EXERCISE REQUIREMENTS — Without the pictures, please reproduce only the lines from the one with "Generate a Blender" through the one with "return math.atan2(d.x, d.y), math.asin(d.z)", both included.

DATASET ROWS —
****************************************

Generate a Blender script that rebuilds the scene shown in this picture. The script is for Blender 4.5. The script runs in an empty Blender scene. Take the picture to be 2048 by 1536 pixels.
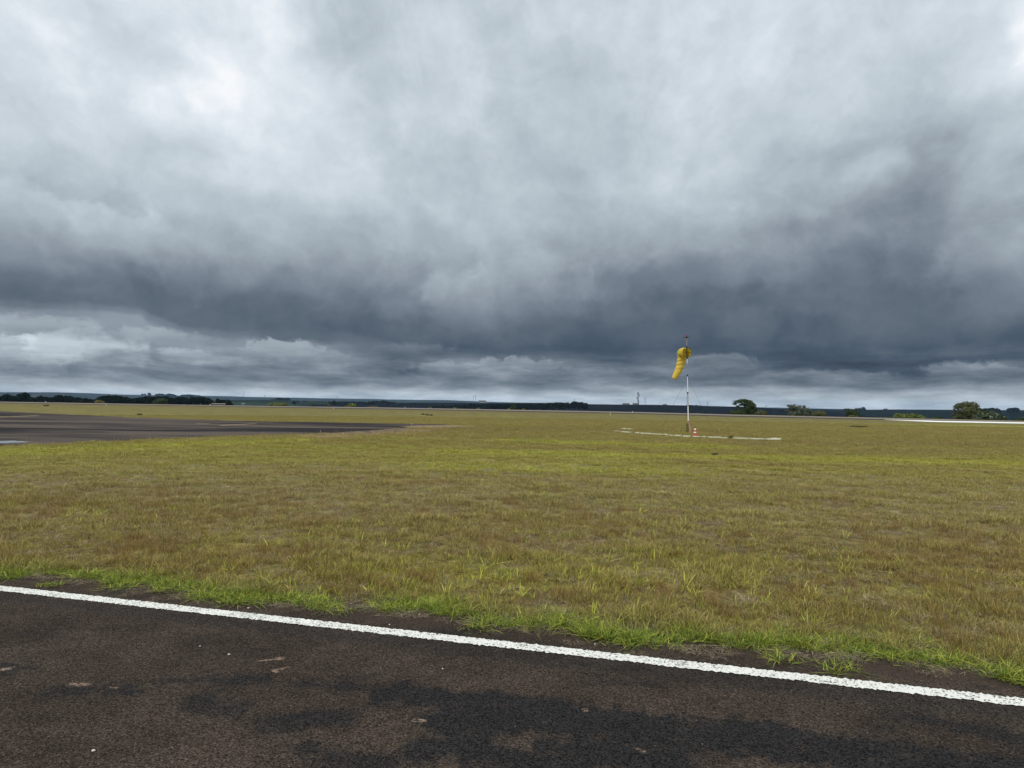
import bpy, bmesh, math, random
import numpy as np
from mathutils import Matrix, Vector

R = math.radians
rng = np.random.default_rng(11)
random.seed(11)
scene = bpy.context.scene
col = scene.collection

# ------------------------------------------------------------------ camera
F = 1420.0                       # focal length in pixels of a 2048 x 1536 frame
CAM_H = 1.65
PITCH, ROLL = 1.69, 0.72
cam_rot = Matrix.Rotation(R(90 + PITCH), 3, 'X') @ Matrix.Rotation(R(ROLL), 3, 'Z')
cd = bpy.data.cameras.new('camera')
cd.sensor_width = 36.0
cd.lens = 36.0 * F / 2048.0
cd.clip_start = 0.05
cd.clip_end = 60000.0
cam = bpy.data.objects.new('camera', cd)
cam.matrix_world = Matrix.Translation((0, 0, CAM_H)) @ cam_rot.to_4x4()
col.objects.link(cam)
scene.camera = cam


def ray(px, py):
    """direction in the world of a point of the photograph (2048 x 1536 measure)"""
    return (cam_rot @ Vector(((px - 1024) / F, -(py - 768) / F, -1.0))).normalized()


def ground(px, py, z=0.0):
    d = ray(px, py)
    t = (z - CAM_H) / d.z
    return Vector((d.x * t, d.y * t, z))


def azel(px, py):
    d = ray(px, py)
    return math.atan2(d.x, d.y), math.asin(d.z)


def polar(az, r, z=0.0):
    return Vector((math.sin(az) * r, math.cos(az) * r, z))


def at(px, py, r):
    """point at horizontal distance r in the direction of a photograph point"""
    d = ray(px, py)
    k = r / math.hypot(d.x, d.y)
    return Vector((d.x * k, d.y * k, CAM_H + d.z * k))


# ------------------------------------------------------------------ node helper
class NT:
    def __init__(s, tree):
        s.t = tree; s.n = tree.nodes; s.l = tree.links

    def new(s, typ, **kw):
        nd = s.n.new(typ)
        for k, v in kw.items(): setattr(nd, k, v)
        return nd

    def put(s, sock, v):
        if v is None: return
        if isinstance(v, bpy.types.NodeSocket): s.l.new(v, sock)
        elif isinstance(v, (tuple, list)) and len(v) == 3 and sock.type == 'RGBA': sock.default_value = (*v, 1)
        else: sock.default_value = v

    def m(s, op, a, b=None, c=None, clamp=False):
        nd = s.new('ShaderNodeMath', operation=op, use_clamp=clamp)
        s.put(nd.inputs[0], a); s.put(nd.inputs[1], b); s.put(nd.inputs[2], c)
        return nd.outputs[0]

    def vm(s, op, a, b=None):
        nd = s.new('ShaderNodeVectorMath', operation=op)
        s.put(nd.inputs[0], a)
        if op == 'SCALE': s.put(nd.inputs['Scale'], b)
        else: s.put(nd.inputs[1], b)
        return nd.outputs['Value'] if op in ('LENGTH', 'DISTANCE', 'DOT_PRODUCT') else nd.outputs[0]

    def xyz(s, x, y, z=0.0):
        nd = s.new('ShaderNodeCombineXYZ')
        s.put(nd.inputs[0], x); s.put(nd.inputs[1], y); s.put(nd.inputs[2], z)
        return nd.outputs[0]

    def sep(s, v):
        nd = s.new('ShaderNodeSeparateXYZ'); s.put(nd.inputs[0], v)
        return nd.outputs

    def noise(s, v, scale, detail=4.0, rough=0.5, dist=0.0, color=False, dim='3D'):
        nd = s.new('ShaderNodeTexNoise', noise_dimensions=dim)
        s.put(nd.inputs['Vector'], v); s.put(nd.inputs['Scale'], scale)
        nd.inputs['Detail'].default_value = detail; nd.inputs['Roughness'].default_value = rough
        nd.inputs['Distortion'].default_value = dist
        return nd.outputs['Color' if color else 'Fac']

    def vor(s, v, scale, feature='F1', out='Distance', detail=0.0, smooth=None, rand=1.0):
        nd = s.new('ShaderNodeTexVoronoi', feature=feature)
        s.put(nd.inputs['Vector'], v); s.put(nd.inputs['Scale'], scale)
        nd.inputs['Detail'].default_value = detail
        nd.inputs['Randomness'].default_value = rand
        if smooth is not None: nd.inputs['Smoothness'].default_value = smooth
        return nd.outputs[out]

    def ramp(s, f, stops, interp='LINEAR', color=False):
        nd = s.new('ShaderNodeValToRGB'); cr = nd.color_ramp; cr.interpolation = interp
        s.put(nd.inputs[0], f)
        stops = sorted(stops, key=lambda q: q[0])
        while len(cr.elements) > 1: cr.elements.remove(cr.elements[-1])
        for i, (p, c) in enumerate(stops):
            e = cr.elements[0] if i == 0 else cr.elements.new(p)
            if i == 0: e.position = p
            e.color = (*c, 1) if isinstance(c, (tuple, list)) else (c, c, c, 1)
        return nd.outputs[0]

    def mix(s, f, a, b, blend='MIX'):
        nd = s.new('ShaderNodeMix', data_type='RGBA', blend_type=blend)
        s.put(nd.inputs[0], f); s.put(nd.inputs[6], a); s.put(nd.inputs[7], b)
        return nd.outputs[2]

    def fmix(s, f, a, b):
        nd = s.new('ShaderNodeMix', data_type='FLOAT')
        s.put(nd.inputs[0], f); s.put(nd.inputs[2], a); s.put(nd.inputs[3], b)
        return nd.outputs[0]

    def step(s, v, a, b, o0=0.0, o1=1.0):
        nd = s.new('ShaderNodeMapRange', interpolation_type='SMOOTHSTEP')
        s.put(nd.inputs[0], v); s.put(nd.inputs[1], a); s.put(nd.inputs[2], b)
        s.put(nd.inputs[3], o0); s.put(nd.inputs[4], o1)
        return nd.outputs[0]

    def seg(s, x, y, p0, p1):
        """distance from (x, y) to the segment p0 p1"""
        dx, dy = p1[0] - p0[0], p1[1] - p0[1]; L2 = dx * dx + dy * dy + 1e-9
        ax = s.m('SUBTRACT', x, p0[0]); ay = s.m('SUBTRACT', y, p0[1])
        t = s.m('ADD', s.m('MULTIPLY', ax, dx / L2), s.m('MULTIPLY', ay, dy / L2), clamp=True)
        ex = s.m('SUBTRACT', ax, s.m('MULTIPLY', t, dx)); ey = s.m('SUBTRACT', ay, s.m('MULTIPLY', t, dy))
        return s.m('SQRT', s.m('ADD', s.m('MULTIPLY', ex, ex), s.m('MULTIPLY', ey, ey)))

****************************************

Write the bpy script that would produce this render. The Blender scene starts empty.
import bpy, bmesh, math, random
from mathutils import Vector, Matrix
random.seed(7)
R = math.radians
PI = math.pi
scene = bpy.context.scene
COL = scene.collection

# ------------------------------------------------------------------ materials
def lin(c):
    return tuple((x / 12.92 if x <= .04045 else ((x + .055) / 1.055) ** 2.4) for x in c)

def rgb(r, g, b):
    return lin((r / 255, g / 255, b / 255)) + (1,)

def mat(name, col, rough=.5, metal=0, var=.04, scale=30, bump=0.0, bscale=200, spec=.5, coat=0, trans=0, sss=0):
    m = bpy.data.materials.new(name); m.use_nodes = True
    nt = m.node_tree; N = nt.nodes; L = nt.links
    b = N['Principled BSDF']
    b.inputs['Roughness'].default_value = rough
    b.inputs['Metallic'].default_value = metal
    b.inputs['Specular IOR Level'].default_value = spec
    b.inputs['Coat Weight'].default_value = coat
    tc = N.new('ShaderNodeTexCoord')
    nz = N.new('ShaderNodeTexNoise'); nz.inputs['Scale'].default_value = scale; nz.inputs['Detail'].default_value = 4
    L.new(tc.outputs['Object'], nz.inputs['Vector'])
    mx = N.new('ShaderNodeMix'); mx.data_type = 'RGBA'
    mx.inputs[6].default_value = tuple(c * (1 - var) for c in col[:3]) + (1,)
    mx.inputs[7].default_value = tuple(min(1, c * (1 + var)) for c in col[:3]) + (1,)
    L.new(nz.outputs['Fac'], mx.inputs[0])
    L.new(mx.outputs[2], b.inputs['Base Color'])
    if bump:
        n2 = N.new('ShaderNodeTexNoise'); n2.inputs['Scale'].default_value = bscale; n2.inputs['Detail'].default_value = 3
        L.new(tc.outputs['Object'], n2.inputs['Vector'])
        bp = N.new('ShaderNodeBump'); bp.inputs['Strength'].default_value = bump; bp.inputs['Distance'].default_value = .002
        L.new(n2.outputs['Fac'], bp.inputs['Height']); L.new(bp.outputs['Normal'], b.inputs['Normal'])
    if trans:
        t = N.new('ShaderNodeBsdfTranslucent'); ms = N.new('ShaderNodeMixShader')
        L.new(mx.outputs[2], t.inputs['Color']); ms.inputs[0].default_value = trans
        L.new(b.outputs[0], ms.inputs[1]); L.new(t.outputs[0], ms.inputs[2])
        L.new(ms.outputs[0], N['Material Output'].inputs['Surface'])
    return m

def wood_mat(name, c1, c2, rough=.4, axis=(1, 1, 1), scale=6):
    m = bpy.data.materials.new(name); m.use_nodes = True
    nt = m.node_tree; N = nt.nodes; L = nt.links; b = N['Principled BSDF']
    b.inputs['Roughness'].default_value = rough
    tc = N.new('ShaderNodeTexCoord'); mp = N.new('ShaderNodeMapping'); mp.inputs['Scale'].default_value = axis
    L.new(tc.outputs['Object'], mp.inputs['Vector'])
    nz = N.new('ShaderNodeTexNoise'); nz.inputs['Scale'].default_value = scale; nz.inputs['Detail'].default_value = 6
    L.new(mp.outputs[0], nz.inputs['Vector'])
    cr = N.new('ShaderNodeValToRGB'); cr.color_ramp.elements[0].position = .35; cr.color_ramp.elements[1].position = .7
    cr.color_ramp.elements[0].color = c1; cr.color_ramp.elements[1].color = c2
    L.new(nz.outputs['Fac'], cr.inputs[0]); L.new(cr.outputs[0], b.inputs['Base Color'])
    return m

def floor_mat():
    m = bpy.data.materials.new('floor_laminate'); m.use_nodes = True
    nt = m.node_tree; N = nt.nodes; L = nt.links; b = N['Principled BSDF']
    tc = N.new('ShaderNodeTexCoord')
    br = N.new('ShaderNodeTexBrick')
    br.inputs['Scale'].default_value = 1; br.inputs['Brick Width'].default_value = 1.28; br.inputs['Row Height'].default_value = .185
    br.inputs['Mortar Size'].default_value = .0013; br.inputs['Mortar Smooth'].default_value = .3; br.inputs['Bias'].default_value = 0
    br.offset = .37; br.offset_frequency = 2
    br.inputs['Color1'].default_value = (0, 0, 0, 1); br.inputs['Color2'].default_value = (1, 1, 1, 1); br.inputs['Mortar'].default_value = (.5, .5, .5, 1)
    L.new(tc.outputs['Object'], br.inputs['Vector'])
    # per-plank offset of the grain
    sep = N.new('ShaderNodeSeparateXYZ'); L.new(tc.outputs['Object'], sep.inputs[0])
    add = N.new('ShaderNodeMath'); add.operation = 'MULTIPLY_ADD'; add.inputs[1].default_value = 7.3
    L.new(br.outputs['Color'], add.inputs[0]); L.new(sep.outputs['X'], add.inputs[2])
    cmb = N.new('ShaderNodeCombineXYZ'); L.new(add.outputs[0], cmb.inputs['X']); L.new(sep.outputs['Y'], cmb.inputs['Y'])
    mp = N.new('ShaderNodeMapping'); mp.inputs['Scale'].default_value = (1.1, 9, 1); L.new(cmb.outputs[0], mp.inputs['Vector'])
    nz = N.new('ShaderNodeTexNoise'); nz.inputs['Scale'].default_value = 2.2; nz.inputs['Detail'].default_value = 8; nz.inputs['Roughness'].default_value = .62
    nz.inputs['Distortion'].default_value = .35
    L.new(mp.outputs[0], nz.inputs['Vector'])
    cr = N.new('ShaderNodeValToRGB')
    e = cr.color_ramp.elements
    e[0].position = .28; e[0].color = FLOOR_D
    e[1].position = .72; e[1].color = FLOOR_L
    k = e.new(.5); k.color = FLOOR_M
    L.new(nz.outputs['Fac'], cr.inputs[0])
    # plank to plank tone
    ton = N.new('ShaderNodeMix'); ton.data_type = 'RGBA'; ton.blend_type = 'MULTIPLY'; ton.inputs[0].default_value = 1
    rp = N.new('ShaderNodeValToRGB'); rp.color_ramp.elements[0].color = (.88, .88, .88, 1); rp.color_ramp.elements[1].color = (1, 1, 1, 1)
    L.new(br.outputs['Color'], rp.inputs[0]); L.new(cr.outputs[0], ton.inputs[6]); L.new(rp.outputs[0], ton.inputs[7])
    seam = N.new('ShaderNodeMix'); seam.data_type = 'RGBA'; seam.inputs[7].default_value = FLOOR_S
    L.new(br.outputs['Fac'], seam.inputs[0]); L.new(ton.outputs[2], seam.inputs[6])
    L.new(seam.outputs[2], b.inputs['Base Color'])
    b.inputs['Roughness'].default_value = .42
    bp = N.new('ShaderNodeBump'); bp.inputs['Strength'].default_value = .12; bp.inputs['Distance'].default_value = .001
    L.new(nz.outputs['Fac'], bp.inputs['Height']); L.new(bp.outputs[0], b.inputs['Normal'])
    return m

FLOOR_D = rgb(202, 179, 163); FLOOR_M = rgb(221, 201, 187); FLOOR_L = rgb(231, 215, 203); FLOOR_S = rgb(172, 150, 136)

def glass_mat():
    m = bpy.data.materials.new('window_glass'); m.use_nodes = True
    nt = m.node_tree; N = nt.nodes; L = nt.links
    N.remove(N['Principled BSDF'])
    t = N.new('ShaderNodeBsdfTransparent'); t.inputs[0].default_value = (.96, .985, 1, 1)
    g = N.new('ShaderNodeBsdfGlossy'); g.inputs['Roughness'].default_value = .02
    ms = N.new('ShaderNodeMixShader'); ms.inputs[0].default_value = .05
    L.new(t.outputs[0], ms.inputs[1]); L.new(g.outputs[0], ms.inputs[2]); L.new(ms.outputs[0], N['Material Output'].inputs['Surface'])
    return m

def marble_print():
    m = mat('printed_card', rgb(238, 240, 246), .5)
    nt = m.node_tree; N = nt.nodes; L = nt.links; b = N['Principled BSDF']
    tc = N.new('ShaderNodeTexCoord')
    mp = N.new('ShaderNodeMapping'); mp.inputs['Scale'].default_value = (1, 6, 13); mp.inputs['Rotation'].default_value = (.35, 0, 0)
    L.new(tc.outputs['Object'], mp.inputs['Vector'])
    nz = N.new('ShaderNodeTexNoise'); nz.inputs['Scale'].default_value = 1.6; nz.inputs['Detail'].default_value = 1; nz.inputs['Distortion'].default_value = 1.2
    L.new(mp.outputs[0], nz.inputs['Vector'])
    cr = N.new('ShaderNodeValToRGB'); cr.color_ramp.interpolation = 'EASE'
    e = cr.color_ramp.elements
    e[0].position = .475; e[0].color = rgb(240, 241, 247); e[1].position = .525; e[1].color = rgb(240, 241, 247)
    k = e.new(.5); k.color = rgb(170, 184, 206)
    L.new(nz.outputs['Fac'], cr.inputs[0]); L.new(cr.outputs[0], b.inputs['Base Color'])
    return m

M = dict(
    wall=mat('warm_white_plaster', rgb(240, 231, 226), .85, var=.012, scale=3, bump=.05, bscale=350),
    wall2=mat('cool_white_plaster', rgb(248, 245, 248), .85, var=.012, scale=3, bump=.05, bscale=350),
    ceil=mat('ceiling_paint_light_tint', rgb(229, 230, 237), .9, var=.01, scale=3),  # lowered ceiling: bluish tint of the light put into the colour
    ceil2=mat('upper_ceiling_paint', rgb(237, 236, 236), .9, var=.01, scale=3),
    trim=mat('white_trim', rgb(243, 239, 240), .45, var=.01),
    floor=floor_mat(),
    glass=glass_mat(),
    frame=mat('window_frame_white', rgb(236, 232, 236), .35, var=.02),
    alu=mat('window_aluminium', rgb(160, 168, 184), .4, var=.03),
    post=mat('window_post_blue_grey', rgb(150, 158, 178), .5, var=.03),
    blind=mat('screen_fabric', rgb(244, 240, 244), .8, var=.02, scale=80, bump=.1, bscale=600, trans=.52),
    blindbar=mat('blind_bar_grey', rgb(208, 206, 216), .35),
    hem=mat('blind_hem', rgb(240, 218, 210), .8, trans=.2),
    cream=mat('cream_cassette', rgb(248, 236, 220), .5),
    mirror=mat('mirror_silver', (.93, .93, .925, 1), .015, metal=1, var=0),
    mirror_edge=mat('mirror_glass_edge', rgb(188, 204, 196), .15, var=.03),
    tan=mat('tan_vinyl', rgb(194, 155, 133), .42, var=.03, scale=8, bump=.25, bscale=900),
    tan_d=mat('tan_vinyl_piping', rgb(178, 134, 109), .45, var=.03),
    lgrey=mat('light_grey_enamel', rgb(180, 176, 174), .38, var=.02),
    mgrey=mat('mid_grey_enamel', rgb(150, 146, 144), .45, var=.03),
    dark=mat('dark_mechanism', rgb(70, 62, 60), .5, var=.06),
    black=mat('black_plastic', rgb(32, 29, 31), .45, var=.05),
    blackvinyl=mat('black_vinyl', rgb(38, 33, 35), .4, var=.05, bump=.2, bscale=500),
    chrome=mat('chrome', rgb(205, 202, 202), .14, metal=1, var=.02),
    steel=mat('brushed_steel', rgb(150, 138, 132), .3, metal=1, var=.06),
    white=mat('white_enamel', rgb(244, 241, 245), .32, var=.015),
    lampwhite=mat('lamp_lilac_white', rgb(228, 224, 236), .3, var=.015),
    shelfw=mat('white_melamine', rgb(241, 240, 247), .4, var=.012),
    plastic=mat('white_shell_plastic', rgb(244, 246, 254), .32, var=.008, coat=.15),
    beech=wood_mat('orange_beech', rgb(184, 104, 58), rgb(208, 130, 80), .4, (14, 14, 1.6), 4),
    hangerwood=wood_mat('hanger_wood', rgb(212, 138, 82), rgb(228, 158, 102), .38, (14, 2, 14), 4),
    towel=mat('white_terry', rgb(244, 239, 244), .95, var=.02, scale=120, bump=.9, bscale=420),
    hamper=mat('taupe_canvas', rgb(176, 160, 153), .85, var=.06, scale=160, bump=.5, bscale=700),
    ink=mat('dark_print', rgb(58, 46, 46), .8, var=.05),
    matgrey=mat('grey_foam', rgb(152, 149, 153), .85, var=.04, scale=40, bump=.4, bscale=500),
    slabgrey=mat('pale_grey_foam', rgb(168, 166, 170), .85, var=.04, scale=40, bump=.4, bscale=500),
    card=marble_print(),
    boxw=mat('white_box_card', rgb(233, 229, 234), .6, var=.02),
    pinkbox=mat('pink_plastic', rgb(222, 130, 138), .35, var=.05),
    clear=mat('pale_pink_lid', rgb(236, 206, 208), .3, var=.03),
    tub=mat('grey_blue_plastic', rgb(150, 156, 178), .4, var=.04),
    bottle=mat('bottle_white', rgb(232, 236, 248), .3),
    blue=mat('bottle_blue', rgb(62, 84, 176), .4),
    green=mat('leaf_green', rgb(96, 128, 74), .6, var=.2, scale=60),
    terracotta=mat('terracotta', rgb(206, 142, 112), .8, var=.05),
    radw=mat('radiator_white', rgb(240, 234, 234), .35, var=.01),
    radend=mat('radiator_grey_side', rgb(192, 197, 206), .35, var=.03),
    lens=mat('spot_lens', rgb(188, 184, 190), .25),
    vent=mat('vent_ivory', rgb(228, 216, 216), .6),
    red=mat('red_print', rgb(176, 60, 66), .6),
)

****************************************

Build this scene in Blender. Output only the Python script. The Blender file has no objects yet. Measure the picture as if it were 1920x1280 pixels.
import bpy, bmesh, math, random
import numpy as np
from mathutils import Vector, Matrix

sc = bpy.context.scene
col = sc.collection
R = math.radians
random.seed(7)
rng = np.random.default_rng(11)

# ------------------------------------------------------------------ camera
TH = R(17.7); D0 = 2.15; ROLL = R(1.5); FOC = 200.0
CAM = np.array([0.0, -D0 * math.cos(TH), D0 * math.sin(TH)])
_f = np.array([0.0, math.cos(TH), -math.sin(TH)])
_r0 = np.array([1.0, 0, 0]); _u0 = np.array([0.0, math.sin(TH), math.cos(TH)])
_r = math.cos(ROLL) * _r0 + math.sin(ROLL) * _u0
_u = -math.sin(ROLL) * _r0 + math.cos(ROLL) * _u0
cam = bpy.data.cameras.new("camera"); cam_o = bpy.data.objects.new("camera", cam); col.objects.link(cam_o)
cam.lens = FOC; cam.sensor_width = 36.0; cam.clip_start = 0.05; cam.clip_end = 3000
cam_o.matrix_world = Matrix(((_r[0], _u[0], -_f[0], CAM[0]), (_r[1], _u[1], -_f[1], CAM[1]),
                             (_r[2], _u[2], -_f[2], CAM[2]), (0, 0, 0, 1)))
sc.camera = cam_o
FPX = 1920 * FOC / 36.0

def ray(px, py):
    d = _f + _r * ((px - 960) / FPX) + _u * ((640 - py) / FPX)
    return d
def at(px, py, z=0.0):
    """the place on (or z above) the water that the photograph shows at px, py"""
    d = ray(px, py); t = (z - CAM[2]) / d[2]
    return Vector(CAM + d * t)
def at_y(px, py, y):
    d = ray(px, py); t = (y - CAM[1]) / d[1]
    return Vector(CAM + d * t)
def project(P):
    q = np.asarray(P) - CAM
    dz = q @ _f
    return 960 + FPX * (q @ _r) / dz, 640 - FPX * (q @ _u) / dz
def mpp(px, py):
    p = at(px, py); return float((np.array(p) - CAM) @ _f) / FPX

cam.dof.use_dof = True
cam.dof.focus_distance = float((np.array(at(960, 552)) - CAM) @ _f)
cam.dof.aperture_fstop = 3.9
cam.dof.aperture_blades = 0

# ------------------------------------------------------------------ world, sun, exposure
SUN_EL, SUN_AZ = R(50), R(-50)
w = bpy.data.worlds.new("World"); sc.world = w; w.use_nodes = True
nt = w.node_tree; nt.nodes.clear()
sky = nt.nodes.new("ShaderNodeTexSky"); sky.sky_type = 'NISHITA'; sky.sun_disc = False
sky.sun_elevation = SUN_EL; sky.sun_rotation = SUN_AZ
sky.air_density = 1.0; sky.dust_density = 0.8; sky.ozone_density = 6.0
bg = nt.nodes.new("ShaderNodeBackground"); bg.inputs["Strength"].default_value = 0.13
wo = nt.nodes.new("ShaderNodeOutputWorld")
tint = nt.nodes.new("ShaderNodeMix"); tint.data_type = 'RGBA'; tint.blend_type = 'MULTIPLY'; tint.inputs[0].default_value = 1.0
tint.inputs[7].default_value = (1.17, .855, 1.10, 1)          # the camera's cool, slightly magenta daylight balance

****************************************

SOLUTION TO THE EXERCISE —
Generate a Blender script that rebuilds the scene shown in this picture. The script is for Blender 4.5. The script runs in an empty Blender scene. Take the picture to be 2048 by 1536 pixels.
import bpy, bmesh, math, random
import numpy as np
from mathutils import Matrix, Vector

R = math.radians
rng = np.random.default_rng(11)
random.seed(11)
scene = bpy.context.scene
col = scene.collection

# ------------------------------------------------------------------ camera
F = 1420.0                       # focal length in pixels of a 2048 x 1536 frame
CAM_H = 1.65
PITCH, ROLL = 1.69, 0.72
cam_rot = Matrix.Rotation(R(90 + PITCH), 3, 'X') @ Matrix.Rotation(R(ROLL), 3, 'Z')
cd = bpy.data.cameras.new('camera')
cd.sensor_width = 36.0
cd.lens = 36.0 * F / 2048.0
cd.clip_start = 0.05
cd.clip_end = 60000.0
cam = bpy.data.objects.new('camera', cd)
cam.matrix_world = Matrix.Translation((0, 0, CAM_H)) @ cam_rot.to_4x4()
col.objects.link(cam)
scene.camera = cam


def ray(px, py):
    """direction in the world of a point of the photograph (2048 x 1536 measure)"""
    return (cam_rot @ Vector(((px - 1024) / F, -(py - 768) / F, -1.0))).normalized()


def ground(px, py, z=0.0):
    d = ray(px, py)
    t = (z - CAM_H) / d.z
    return Vector((d.x * t, d.y * t, z))


def azel(px, py):
    d = ray(px, py)
    return math.atan2(d.x, d.y), math.asin(d.z)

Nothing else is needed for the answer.